Top 5 Reasons to Sign up for a CSA with Minnesota’s Easy Bean Farm [UPDATED]

2015cropCooking delicious and healthy food gives me an incredible sense of joy. It’s creative – a dash of basil here, a dollop of coconut oil there, and voila, a taste sensation! It’s relaxing – mixing, and sifting, and stirring, and tasting, all the while watching episodes of my favorite TV shows on my computer (currently, Top Chef). It’s tasty (um, duh), and it feeds my family. I try to cook dishes that are Paleo, as well as those that use fresh, local, and organic ingredients, so long as doing so is financially reasonable.

During Minnesota’s 6+ months of winter, cooking fresh, local, and organic is SOOOO much more expensive than during the summer, which is why I’m thrilled that it’s already time to sign up for CSAs (read: Community Supported Agriculture).

If you’ve never bought vegetables, fruit, meat, eggs, or cheese from a CSA, I understand where you’re coming from. Last summer was the first time we did because I was worried (as you might be) that the CSA box would be too much for my small family to eat, or that I would end up with odd vegetables that I wouldn’t know what to do with. DON’T let those reasons stop you. Here are my Top Five Reasons to sign up for a CSA with the CSA that I’m personally in love with – Easy Bean Farm, plus a special discount for signing up early.

Top Five Reasons to Sign up for a CSA with Easy Bean Farm:

  1. You get a huge box of awesome vegetables each week from early June to mid-October (approx. 17 weeks). The box usually contains 10-15 different items including all of the regulars plus herbs, heirlooms and a few unusual varieties.

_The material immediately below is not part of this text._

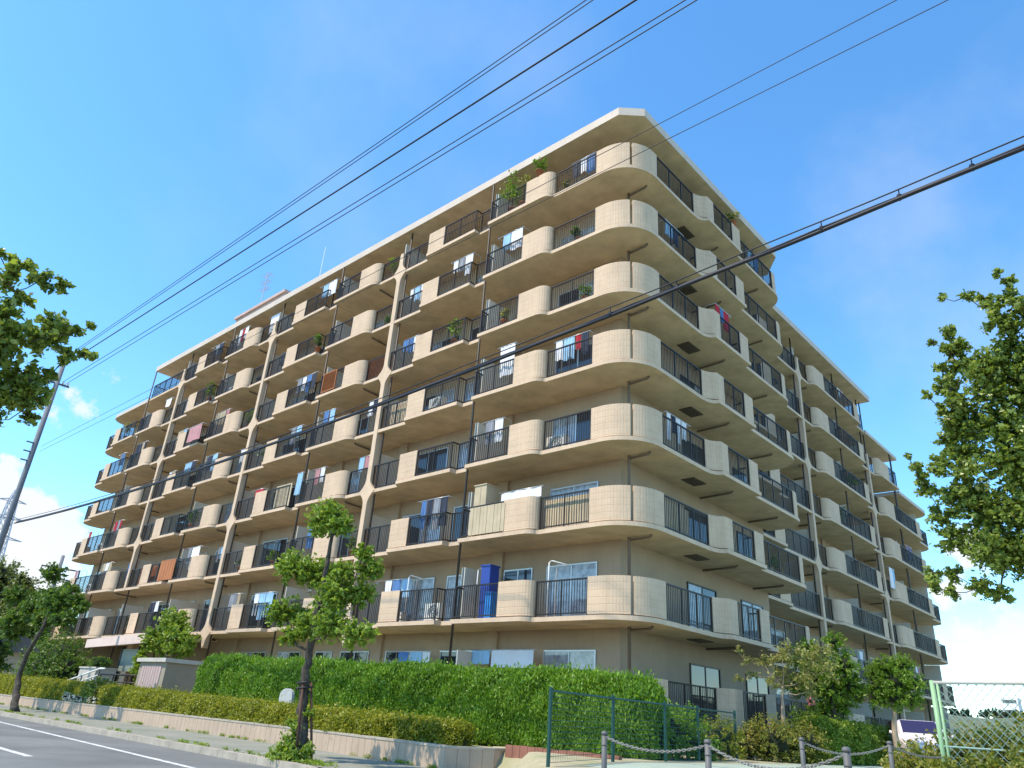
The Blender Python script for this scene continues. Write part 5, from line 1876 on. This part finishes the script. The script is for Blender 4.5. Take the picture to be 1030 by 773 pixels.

The cost is $620 for a full share for 17 weeks, or $425 for a half share for 17 weeks = basically around $36 for a massive box of vegetables every week all summer long – NICE!
  2. It’s run by the only Jewish organic farmer in Minnesota, Mike Jacobs. That’s damn awesome. Enough said. You can read about Farmer Jacobs’ thoughts on Tikkun Olam (repairing the world) through farming and their practice of getting extra produce to foodshelves as a hat tip to the ancient Jewish practice of leaving the corners of the fields for those in need.
  3. If you want to cook with fresh, local, and organic ingredients, it’s cost-effective and convenient. Yes, Farmer’s Markets are awesome, and I’m a huge fan, but going to a Farmer’s Market is an “activity” — as in, you have to get dressed, put your kids in the car, and drive somewhere to shop for an hour to get what you want. Easy Bean does the picking for you, and they have pick off locations around the TC, including several at Jewish institutions (Adath, Bet Shalom, the Saint Paul and Sabes JCCs, etc). Re: the cost, I haven’t compared Easy Bean Farm to other CSAs so I can’t weigh in there, but $36/week for WAY more veggies than I need (see: #5 below) is so worth it.
  4. You’ll have fun cooking with the vegetables, even the weird ones. Yes, you’ll get vegetables in your CSA share like yellow wax beans, kohlrabi, swiss chard, pac choi, phallic looking eggplant (you’ll believe it when you see it), and lots and lots of kale varieties. Consider it a bit of a Chopped TV challenge – what can I cook with these vegetables that my family will like? Give yourself a time limit if you want. Many of the vegetables will be stuff you WANT to and — dare I say it — SHOULD eat more of, like peppers, and tomatoes, lettuce and squash. You can give away whatever you don’t eat to your friends, or transfer some of your vegetables to the Food Shelf CSA Box (if your drop off location has one set up in its kitchen), but see my tips on giving away vegetables below.
  5. You’ll have enough vegetables to freeze a ton for winter, when local and organic vegetables are super expensive! Win! And if you’ve never frozen vegetables, it’s easier than it sounds. Check out my How to Freeze and Store Food Pinterest Board for some advice on how to freeze muffins (and here’s an insanely awesome recipe for Paleo kale, egg, and chives muffins that freeze really well), peppers (the tips work for potatoes and butternut squash too), and herbs.

And there’s a discount – hooray!

Sign up for a 2015 Easy Bean Farm share before February 18th with the coupon code “EARLY2015” to get $20 off your share.

Whether you sign up with Easy Bean Farm or another CSA, I hope you’ll join me and take the plunge into crazy amounts of organic and local vegetable eating this summer. You definitely won’t regret it!

For more info check out TC Jewfolk’s article (with photos) about Easy Bean from last year.

UPDATE: I just learned that there’s a Jewish -run farm in Wisconsin that delivers CSA shares to the Twin Cities called Avodah Farm, LLC.  That’s awesome.  You should check them out too.

BTW: I offered to write this post for Easy Bean Farm ’cause I think they’re awesome. They aren’t giving me anything as a perk to write this.